The People’s Bank of China (PBC) took many by surprise yesterday by inducing a 1.9% drop in the value of the yuan. It was the biggest one-day drop in over a decade, and though it was described as a “one-off” by the authorities, the depreciation has some worried that there might be more to come.

A weaker yuan makes Chinese exports more competitive on global markets at the expense of competitors. There is a worry that devaluations will trigger an in-kind response from other exporting countries, leading to a ‘race to the bottom’ of monetary interventions – a currency war.

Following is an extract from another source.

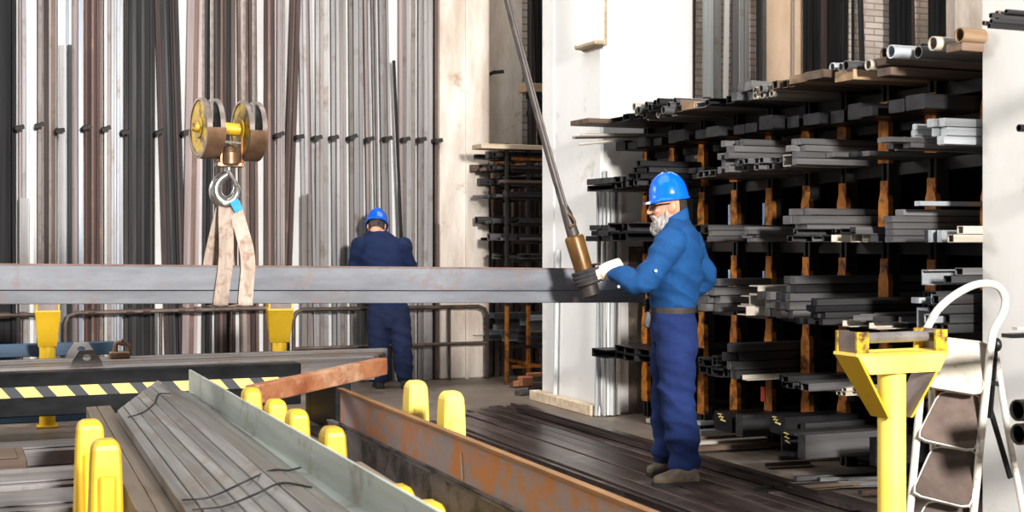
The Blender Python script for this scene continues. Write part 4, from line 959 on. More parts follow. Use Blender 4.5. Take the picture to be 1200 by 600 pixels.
for x, y, Yd, lab in [(55.5, 362, 10.0, 'yellow roller stand behind the black bed at the left edge'), (327.5, 360, 10.75, 'yellow roller stand behind the long tubes left of the rear worker')]:
    c = P(x, y, Yd); zt2 = c.z-.005; c.z = 0; t = thing('roller_stand', lab, 'roller stand', c, 'yellow roller stands in line')
    vd = V((c.x, c.y, 0)).normalized(); vd = (V((vd.x, vd.y, 0))*.8+V((0, 1, 0))*.35)
    stand_head(t, c, vd, zt2, .16, .088 if x < 100 else .1)

# ================================================================== SUSPENDED BEAM, SLING, HOOK
Br, Bl = P(743, 335, 8.32), P(0, 333, 6.92)
bd = (Br-Bl).normalized(); Bl2 = Bl-bd*1.2
bn = V((bd.y, -bd.x, 0)).normalized()         # toward the viewer
if bn.y > 0: bn = -bn
def beam_at(x):
    r = ray(x, 300); # intersect in plan
    den = r.x*bd.y-r.y*bd.x; k = (Bl.x*bd.y-Bl.y*bd.x)/den
    p = V((r.x*k, r.y*k, 0)); s_ = (p-V((Bl.x, Bl.y, 0))).dot(V((bd.x, bd.y, 0)))/(bd.x**2+bd.y**2)
    return Bl+bd*s_
bt = thing('steel_beam', 'long blue-grey steel beam hanging level in a sling across the hall', 'steel beam', beam_at(266)-V((0, 0, .1)))
dU = V((0, 0, 1))
bm = B(); prism(bm, Bl2+dU*.035, Br+dU*.035, rrect(.10, .128, .004)); part('upper_section', bm, 'beam_steel', bt)
bm = B(); prism(bm, Bl2-dU*.066, Br-dU*.066+bd*.05, rrect(.108, .069, .004)); part('lower_section', bm, 'beam_steel', bt)
bm = B(); prism(bm, Bl2+dU*.102, Br+dU*.102, rect(.102, .007)); part('top_edge', bm, 'beam_rust', bt, 'rust-brown top edge')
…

The Chinese economy has been struggling of late with a well-publicized stock crash and flagging exports. July export numbers from a few days ago brought the latest bout of bad news: down about 8% year-on-year. Other problems like flagging return on investment, debt-saddled banks, and a property bubble are restricting the room for maneuver of a Chinese government that is extremely sensitive to matters of economic stability.

In this environment, Beijing decided to make a sweeping change to the yuan reference rate (its peg to the USD) and devalue the yuan in the hope of stimulating Chinese exports and reversing a downward trend in economic growth.

The optics of the move are bad, and Beijing is well aware of it. Currency manipulation for immediate economic gain is taboo in the wider global economy, in large part because any gains for the currency manipulator inevitably come at the expense of some other exporter, which now will feel inclined to respond in turn and even the playing field.